Antes de empezar a escribir Infimos Urbanos, yo era él. Ahora, releyendo, noto que tiene sus propias formas, su psicología, sus modos y trampas, sus vicios y sus redenciones, su respiración, en fin: sus rasgos particulares. Diferente de mí, pero no enteramente lejano, es como una aparición que queda grabada en la hoja, como un estado de ánimo que habla, y cuando cesan sus verbos, se desvanece. Algo que, sin ser yo, en mí surge y se evacua en textos. 

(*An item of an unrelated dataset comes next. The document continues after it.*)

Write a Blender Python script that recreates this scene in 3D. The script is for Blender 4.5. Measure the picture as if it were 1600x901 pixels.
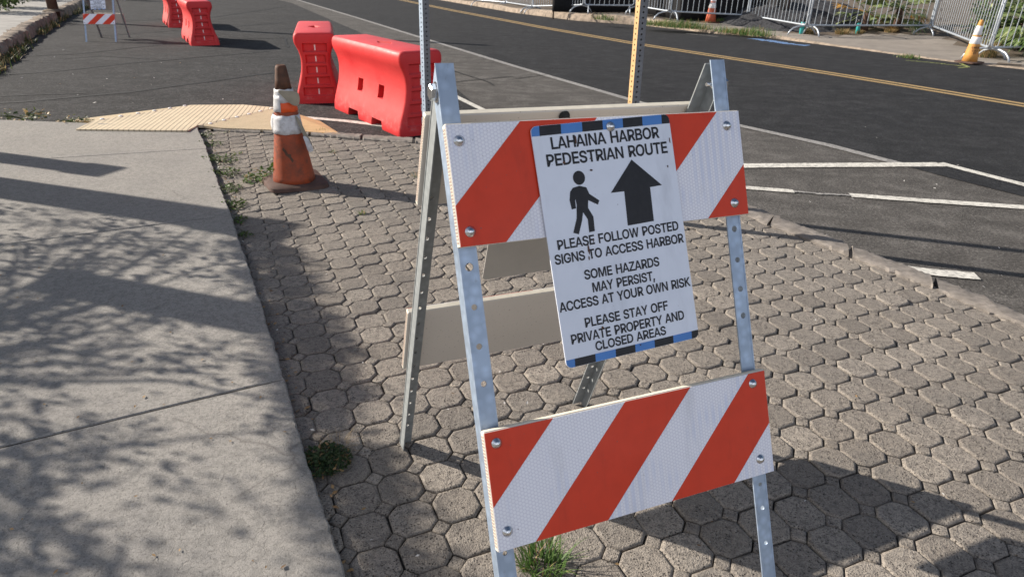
import bpy, bmesh, math, random, json
from mathutils import Vector, Matrix, noise
random.seed(7)
R = math.radians
for o in list(bpy.data.objects): bpy.data.objects.remove(o)
SC = bpy.context.scene
COL = SC.collection

# ------------------------------------------------------------------ camera
FPX, PIT, ROL, CH = 1044.4547, 0.4497, 0.0238, 1.2593
_c, _s = math.cos(PIT), math.sin(PIT)
FW = Vector((0, _c, -_s)); UP0 = Vector((0, _s, _c)); RT0 = Vector((1, 0, 0))
RT = math.cos(ROL)*RT0 + math.sin(ROL)*UP0
UPV = -math.sin(ROL)*RT0 + math.cos(ROL)*UP0
cam_d = bpy.data.cameras.new('camera'); cam = bpy.data.objects.new('camera', cam_d); COL.objects.link(cam)
cam.matrix_world = Matrix(((RT.x, UPV.x, -FW.x, 0), (RT.y, UPV.y, -FW.y, 0), (RT.z, UPV.z, -FW.z, CH), (0, 0, 0, 1)))
cam_d.sensor_width = 36; cam_d.lens = FPX/1600*36; cam_d.clip_start = .05; cam_d.clip_end = 1000
cam_d.dof.use_dof = True; cam_d.dof.focus_distance = 1.75; cam_d.dof.aperture_fstop = 10.0
SC.camera = cam
# ------------------------------------------------------------------ sky and sun
SUN_AZ, SUN_EL = R(-17.0), R(28.0)               # direction the shadows run (from +x), height of the sun
TOSUN = Vector((-math.cos(SUN_AZ)*math.cos(SUN_EL), -math.sin(SUN_AZ)*math.cos(SUN_EL), math.sin(SUN_EL)))
w = bpy.data.worlds.new('World'); SC.world = w; w.use_nodes = True
nt = w.node_tree; bg = nt.nodes['Background']
sky = nt.nodes.new('ShaderNodeTexSky'); sky.sky_type = 'NISHITA'; sky.sun_disc = False
sky.sun_elevation = SUN_EL; sky.sun_rotation = math.atan2(TOSUN.x, TOSUN.y)
sky.air_density = 1.0; sky.dust_density = 1.5; sky.ozone_density = 1.0
# white cloud added to the unseen sky behind the camera, brightening shaded fronts
tcw = nt.nodes.new('ShaderNodeTexCoord'); sx_ = nt.nodes.new('ShaderNodeSeparateXYZ'); nt.links.new(tcw.outputs['Generated'], sx_.inputs[0])
cn = nt.nodes.new('ShaderNodeTexNoise'); nt.links.new(tcw.outputs['Generated'], cn.inputs['Vector']); cn.inputs['Scale'].default_value = 3.2; cn.inputs['Detail'].default_value = 6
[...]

Su sintaxis – muy otra que la mía – se ha apropiado, sin embargo, de algunos detalles de mi propia vida. Hoy, no sin cierto horror, debo enfrentarme a una suerte de duelo con un doble (el horror sensato de comprender que ambas partes constituyen el equilibrio de una balanza, y que de exiliar a una de ellas, todo se desmoronaría)... Si esas cosas componen – como de hecho lo hacen – a Debret Viana, ¿entonces qué queda para mí? Si él ya es eso, yo no tengo más remedio que ser otro.

¿Pero quién?

Me siento como quien fue a un baile de disfraces, y en el tumulto perdió, no su máscara, sino su rostro. Y ahora no hace más que esforzarse en llegar a ser la máscara que le queda, mientras se oculta detrás de tibias improvisaciones que no logran ser una personalidad, simplemente como una forma de disimular que no se es nadie, que se esta repentinamente vacío, que, en medio del ajetreo, por alguna confusión, extravié las cosas que era y ahora no queda más que empezar a urdir un rostro otra vez, a practicar gestos en la soledad nocturna de la habitación hasta conseguir un lugar donde ocultarme y una manera de enunciar mi tristeza que no sea ya un tic de Debret Viana.